A borehole drilled by local farmers some time ago, there being no natural water sources in this arid area. The waterhole is also frequented by the free-roaming game in the area, like gemsbok (oryx), jackal, hyaena, kudu and other denizens of the desert.
Goldbeck and Greyling tell of the horses’ inventive adaptations to their nutrition-poor environment. There is some grass, yes, as well as some shrubs and herbs.
But in a triumph of the concept of recycling, these horses also consume their own manure.
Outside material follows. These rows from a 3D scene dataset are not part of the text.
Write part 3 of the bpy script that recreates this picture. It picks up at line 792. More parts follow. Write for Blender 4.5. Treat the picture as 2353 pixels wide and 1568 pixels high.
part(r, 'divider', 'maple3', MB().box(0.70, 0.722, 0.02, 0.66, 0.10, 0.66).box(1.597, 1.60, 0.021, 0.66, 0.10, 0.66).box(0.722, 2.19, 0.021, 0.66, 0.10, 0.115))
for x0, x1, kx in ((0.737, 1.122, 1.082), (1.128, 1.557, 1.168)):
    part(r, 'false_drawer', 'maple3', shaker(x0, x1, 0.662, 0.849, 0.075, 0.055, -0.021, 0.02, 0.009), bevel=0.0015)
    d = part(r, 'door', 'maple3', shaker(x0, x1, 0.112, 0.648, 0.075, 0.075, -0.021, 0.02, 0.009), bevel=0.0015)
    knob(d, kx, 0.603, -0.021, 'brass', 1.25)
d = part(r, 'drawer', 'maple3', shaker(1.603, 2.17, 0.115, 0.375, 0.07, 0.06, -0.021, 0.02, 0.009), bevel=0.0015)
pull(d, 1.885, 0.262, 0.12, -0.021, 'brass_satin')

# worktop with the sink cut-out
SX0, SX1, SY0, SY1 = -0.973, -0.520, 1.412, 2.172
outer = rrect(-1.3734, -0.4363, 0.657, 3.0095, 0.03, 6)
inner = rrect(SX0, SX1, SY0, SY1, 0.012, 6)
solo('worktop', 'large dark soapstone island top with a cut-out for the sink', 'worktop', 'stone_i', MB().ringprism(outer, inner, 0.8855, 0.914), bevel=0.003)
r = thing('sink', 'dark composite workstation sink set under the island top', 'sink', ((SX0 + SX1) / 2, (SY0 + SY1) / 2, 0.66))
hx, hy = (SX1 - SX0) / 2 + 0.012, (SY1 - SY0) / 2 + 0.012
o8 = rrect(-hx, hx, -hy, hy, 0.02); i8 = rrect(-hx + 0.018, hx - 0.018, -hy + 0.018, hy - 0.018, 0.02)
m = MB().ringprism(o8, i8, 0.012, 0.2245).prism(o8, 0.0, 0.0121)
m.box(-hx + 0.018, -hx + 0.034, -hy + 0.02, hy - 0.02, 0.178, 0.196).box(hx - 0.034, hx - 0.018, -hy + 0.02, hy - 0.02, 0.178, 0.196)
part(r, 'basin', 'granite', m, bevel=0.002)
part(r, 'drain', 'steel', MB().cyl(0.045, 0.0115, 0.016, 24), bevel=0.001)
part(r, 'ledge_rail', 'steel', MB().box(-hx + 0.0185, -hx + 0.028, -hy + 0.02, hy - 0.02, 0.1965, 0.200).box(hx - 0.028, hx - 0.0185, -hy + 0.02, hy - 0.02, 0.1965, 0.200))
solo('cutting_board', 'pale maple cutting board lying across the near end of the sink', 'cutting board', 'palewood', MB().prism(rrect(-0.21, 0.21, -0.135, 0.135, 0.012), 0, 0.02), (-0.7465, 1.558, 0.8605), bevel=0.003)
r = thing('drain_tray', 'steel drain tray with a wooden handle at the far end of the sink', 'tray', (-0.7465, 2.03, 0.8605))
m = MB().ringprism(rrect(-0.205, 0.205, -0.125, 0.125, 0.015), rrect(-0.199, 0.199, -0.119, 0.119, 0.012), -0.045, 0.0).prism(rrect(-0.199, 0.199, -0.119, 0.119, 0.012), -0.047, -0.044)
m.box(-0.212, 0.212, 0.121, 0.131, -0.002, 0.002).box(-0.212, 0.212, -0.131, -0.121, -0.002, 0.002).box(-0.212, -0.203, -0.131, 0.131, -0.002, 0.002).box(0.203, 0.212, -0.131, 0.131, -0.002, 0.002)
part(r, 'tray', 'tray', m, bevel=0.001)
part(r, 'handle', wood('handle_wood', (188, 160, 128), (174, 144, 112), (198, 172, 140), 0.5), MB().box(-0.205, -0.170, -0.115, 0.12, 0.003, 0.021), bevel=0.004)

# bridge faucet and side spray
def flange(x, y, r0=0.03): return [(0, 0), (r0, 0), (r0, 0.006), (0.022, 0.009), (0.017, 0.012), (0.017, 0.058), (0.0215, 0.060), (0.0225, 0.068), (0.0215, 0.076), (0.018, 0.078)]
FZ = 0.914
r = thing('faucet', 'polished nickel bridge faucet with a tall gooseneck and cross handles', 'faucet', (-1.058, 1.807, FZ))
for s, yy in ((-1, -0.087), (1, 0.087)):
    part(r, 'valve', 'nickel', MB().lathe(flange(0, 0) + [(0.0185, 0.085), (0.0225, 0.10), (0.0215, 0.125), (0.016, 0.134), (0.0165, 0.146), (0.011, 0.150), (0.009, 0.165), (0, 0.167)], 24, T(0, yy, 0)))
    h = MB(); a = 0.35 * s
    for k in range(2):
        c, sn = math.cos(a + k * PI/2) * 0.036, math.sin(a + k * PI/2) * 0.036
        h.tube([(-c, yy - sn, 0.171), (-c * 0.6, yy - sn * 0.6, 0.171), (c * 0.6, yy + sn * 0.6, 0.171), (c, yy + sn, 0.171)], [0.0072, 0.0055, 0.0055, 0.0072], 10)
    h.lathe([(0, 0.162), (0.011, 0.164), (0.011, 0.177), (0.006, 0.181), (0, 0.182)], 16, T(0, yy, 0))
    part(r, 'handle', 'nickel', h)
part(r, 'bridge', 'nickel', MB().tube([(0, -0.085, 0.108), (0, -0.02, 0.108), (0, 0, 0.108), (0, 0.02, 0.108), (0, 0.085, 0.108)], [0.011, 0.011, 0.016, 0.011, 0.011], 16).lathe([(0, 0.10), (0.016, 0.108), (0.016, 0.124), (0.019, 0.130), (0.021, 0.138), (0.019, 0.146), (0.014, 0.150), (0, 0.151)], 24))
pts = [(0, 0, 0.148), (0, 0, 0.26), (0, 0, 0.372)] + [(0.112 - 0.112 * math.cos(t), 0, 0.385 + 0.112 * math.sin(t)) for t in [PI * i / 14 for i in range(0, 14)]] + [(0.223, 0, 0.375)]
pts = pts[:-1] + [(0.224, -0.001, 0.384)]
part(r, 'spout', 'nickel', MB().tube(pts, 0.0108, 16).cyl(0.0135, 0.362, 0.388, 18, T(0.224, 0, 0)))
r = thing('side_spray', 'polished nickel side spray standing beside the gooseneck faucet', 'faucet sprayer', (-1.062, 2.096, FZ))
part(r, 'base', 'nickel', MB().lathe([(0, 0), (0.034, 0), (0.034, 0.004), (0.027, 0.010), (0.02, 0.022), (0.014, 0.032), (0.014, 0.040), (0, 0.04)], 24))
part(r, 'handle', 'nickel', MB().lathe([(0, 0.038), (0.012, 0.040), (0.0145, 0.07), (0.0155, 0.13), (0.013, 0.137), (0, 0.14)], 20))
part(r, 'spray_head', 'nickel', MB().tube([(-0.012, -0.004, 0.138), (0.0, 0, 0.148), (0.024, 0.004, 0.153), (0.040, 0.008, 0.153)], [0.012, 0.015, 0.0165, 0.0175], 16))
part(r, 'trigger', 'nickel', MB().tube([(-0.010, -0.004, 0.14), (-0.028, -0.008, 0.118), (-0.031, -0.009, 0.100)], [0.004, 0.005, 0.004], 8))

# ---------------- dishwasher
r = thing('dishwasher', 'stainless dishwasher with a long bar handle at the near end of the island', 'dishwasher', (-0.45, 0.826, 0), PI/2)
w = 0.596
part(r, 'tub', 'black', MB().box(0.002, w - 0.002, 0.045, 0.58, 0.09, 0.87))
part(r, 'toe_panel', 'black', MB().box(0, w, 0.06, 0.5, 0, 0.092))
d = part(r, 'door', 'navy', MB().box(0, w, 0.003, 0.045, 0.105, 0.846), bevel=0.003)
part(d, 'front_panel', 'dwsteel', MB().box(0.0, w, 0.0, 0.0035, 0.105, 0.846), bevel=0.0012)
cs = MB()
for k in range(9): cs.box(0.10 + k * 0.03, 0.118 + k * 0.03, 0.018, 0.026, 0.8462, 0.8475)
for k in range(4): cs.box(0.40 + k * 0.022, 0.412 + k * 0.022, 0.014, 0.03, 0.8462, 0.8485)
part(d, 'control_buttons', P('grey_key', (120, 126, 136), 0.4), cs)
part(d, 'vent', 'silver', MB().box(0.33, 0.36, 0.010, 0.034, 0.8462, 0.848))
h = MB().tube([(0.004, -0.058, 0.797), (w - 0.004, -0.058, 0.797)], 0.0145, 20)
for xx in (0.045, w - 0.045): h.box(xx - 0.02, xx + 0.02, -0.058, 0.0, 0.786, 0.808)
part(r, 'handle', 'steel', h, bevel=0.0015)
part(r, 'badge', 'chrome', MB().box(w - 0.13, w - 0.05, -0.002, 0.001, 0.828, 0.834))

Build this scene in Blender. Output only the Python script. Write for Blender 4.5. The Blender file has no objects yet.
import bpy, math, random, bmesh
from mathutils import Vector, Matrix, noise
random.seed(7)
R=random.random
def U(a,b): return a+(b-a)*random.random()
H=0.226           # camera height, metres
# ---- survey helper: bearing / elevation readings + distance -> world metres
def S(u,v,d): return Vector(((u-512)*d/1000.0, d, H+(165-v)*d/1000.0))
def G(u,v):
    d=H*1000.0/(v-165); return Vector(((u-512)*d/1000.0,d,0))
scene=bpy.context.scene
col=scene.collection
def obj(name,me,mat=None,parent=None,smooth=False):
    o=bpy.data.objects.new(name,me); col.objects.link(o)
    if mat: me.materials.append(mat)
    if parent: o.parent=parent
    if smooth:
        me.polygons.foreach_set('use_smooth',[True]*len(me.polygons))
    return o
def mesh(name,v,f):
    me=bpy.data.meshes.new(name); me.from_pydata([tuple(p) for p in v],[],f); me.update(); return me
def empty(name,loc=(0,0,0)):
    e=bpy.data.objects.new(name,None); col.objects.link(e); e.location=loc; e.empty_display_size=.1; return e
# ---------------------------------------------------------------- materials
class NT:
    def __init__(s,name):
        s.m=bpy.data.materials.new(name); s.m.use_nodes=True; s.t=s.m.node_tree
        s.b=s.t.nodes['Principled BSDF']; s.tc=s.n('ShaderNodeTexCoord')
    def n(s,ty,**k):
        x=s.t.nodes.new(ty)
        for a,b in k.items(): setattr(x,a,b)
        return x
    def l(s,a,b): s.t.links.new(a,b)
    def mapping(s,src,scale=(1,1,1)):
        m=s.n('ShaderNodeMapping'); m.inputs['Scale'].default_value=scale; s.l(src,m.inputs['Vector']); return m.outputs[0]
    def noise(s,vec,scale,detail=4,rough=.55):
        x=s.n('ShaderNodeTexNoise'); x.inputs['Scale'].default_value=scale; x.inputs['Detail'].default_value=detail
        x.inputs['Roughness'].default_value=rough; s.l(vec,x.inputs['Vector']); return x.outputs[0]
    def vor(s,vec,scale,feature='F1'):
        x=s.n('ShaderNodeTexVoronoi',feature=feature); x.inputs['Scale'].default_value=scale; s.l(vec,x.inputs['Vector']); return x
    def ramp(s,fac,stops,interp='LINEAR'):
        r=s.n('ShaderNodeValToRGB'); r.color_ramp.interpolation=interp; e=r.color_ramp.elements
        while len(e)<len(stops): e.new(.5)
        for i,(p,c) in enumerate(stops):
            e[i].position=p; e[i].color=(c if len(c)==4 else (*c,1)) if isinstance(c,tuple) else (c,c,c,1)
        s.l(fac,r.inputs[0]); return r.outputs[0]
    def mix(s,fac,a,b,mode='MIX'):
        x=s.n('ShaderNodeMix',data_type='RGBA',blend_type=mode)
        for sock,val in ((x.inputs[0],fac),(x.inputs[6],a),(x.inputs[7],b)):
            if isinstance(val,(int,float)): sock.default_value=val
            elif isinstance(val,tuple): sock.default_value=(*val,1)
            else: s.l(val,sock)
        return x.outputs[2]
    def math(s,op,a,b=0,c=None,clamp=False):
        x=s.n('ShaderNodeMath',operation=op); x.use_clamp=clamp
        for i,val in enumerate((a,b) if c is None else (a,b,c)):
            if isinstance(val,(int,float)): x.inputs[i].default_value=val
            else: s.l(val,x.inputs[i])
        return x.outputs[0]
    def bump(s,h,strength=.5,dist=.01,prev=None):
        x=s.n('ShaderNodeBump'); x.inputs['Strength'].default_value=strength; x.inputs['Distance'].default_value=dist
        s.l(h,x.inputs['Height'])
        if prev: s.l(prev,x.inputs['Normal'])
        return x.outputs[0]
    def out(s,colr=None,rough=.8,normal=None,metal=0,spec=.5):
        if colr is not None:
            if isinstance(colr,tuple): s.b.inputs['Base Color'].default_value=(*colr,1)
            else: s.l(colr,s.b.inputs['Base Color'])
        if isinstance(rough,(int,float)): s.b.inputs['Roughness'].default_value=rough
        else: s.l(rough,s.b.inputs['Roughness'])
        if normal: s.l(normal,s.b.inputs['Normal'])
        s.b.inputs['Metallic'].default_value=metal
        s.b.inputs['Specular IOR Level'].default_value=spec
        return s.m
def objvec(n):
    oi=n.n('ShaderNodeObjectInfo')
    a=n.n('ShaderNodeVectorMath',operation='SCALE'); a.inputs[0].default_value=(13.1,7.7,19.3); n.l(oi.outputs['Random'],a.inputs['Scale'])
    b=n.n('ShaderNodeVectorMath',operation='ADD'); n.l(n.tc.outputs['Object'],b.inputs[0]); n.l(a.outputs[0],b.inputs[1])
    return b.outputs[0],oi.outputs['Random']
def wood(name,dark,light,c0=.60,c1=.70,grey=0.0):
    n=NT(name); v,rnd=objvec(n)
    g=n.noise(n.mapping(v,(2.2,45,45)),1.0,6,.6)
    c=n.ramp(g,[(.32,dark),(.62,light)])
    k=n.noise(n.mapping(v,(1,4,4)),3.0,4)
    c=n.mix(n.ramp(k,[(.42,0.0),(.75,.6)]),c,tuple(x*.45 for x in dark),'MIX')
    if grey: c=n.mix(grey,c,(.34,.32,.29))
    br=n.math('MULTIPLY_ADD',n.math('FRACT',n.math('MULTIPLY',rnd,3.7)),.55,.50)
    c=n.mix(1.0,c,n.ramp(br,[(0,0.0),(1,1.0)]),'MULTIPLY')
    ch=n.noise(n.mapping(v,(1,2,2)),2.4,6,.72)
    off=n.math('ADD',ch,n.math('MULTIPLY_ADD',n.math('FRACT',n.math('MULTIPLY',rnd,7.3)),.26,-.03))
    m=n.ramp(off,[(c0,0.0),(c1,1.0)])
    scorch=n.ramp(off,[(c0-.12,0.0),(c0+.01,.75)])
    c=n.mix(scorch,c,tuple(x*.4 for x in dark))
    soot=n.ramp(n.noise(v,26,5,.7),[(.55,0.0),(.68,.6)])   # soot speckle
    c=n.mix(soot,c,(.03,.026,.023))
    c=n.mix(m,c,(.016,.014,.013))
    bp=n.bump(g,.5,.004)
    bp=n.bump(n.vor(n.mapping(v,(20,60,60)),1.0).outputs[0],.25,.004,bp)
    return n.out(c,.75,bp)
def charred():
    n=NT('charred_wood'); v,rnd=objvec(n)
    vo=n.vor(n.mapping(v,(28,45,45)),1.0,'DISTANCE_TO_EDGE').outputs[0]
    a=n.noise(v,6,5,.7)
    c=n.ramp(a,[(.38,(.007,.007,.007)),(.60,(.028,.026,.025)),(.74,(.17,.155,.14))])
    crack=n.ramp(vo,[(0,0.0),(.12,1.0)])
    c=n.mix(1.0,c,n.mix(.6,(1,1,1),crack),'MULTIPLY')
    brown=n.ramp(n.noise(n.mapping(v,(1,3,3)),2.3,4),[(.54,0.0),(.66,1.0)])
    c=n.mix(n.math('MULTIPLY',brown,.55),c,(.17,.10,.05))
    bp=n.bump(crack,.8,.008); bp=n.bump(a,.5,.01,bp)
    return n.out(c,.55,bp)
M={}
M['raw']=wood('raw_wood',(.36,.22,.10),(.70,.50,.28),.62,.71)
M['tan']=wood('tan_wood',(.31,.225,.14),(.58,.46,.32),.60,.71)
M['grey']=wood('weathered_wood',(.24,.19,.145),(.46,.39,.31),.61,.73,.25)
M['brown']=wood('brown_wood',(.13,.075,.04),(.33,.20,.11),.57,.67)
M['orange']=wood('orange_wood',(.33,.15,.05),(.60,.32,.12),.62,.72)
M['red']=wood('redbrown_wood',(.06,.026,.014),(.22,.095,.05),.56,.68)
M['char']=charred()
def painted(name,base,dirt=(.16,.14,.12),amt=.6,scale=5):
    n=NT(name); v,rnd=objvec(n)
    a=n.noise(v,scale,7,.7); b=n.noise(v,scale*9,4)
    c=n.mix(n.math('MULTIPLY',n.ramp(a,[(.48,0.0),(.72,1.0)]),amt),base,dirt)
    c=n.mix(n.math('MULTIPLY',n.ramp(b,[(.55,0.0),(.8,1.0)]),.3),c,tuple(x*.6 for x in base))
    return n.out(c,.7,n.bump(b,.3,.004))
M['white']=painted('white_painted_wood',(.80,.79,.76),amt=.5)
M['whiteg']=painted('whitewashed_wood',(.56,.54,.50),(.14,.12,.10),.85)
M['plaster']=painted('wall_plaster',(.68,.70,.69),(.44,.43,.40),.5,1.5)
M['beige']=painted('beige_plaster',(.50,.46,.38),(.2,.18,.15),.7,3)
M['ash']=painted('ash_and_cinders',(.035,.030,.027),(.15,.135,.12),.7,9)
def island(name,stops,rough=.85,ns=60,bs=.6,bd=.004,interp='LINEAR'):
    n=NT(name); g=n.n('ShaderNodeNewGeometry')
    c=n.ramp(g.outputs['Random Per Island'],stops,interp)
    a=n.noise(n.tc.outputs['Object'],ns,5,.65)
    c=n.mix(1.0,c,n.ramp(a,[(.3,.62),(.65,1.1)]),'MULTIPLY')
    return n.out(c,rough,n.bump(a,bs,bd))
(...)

As horses don’t digest cellulose as effectively as ruminants such as cattle, they gain high- energy food from their nutrient-rich manure.
They are shaped into a social structure that is appropriate to their living conditions, consisting of breeding groups and bachelor stallions, with a fair amount of dispersal and exchange between breeding groups occurring.
Among the various other features described by our two writers are leadership, competitive behaviour, breeding behaviour and co-operative activity.
They give a fascinating description of body language, including their posturing, greeting ritual, and their extraordinary dung-pile ritual accompanied by sniffing, squeals and displays of strength.
Combat occurs, but so too playful behaviour and signals informing an approaching horse how welcome or otherwise his attentions are.
The authors conclude with reflections on the future of these herds, and means of doing justice to their high cultural and historical importance and their present-day value as a tourist attraction.
I stand in awe of the dedication that went into about two decades of monitoring and studying these tough, extraordinarily well-adapted animals.
My few weeks with them in the desert might pale into insignificance by comparison, but those days are for me a sequence of memories to be treasured always.
My contribution is to offer my pictures in the hope that an inkling of my joy and enjoyment will come through in these images.
I went on a journey, but as the memory recedes and the reflection continues, it becomes more mystical with every passing day.